I was walking in Mt Tabor Park the other day, on a path rarely taken, steep on the south side, affording views of the college campus, its low buildings in the shade of the giant trees, the wide swath of grass between Gray and the cafe green but empty. I paused to reflect, praying peace, happiness, and lightness of spirit might fall like gentle rain onto my old colleagues and former students, and just before I moved on, I spied a small blue pocket notebook, partially buried in the brush under a bush. I pulled it out and dusted it off.

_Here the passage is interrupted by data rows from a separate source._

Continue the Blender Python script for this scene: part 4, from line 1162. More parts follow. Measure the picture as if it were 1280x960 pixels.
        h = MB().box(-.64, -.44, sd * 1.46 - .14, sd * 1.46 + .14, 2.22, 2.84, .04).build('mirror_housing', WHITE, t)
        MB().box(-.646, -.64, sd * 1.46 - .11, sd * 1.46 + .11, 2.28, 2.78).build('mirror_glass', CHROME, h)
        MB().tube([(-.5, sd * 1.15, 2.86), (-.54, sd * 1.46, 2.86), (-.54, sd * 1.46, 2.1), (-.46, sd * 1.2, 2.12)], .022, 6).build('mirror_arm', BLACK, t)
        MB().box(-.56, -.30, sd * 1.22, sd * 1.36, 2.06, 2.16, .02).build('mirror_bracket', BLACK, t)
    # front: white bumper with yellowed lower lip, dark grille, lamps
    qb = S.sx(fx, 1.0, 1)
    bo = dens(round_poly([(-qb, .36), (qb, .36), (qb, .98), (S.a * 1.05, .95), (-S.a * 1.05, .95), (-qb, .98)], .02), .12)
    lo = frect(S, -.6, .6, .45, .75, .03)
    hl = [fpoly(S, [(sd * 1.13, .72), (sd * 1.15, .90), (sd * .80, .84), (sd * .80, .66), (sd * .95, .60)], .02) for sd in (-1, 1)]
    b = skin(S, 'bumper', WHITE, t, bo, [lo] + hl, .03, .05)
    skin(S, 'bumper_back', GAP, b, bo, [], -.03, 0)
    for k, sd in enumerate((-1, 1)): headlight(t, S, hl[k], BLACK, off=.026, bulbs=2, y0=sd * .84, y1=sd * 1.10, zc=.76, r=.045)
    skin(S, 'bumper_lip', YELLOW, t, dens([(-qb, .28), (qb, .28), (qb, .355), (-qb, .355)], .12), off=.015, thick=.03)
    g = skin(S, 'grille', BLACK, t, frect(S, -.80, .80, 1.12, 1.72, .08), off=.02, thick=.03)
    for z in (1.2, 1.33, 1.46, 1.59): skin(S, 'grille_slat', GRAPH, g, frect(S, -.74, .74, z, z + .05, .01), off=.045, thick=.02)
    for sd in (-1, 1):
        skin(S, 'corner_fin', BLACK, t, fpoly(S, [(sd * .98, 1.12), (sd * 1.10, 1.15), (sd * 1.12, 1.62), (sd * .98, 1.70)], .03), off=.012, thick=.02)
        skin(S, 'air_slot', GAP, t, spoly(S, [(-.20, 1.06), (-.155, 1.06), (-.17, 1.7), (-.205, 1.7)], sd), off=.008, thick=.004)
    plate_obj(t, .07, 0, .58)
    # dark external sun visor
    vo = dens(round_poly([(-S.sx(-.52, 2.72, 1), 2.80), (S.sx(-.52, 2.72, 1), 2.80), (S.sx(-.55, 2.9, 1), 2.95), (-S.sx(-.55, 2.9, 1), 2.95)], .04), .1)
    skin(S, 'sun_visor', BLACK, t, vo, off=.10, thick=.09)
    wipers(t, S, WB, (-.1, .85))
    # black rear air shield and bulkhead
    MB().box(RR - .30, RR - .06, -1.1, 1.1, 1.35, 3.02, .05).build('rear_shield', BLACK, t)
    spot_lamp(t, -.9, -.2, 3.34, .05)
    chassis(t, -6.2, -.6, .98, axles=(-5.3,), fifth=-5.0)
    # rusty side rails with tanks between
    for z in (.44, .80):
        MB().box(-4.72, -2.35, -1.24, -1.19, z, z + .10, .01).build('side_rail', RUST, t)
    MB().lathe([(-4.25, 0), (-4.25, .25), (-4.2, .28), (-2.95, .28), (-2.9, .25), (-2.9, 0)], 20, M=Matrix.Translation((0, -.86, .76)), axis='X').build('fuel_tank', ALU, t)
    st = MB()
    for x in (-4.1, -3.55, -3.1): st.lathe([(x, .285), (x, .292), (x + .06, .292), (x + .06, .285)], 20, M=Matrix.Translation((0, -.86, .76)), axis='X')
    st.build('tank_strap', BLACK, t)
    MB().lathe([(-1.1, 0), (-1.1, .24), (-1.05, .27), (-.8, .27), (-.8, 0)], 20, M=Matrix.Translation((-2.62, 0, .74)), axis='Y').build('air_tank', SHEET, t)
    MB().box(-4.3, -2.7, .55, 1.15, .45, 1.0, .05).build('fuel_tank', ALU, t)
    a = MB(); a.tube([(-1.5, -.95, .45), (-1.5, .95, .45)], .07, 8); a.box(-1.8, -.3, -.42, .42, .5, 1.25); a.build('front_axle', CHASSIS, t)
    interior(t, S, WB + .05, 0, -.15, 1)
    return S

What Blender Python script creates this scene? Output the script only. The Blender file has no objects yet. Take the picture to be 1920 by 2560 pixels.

On the cover was handwritten, in a swirling cursive style, “Survival Manual.” I paged through the little notebook, about the size of a hand, about 40 pages or so, unlined, filled with handwritten notes, instructions, recipes, doodles, lists – places to go, things to do, people to see, books to read, movies liked or disliked, and short poems with simple drawings, every page crammed full of such stuff until, like a Jackson Pollock painting, there seemed not a single space left for another drip or word. There being no place nearby to sit comfortably and study the notebook further, I stuck it into my back pocket and walked on, wondering what catastrophe, big or small, might have resulted in the notebook’s author having lost it.
Home from the walk, I tossed the Survival Manual, not feeling, perhaps naively, mortally threatened at the moment, onto my desk in the dining room, already askew with bad reading and writing habits, books with bookmarks stuck in the middle, notebooks covered with dust still full of the promise of empty pages. “Write in me!” someone had finger-written in the dust of one. Magazines and journals weeks, months, quarters old. Before long, “Survival Manual” was buried beneath more pressing, unfinished projects.
A few weeks drifted by, catastrophes here and there, near and far, sudden, usually unexpected turns throwing people overboard whatever ship they happened to be sailing at the time. Still, I lacked the necessary closeness at hand to bring me to my senses and recognize the plight of our planet includes, indeed, all of us, including me. I mean to say, I’m aware of our current risks, dangers, follies and what ifs, but what really am I proactively doing to come to the aid of our planet? I mean to say, is showering only every third day or so and recycling properly, enough? Then came, locally, yet another heat wave record, and finding that I was confined by the heat outdoors to the house, even in the evening, when the sun had gone down, I decided to direct an electric fan toward my dining room desk and clear the clutter. If I had to be so hot, I would at least be neat about it. The fan, of course, produces heat as an unnoticed but negative side effect, as does the laptop on which I’m now typing these notes, bringing to you, too, dear reader of the Toads, a mere suggestion from the “Survival Manual.”
I uncovered the survival manual, immediately set aside my goal for a clean desk, and sat down in front of the fan with the manual in hand to take a closer look. I decided the notebook to be the work of a genius or madman. Of course, now that we are old and among the awakened ones, we realize the two are often one and the same. The survival manual author, who I will now refer to as SMA, wrote in a kind of shorthand style, skipping superfluous parts of speech, using fragments ignoring subject or predicate, adding icon doodles to illustrate ideas, inventions. SMA apparently possessed an ironic kind of sense of humor, too. A few of the drawings were captioned with hopeless and unexpected explanations: “Planet Senile”; “Moving to the Moon – what to take along”; “Breaststroke for polluted waters”; “How to recycle the non-recyclable.”
I paused at a page titled “Under Extreme [Heat].” Rather than describe it, I’ve attached a pic taken with my cell, to wit: 
It suddenly dawned on me that “Survival Manual” is a book of cartoons.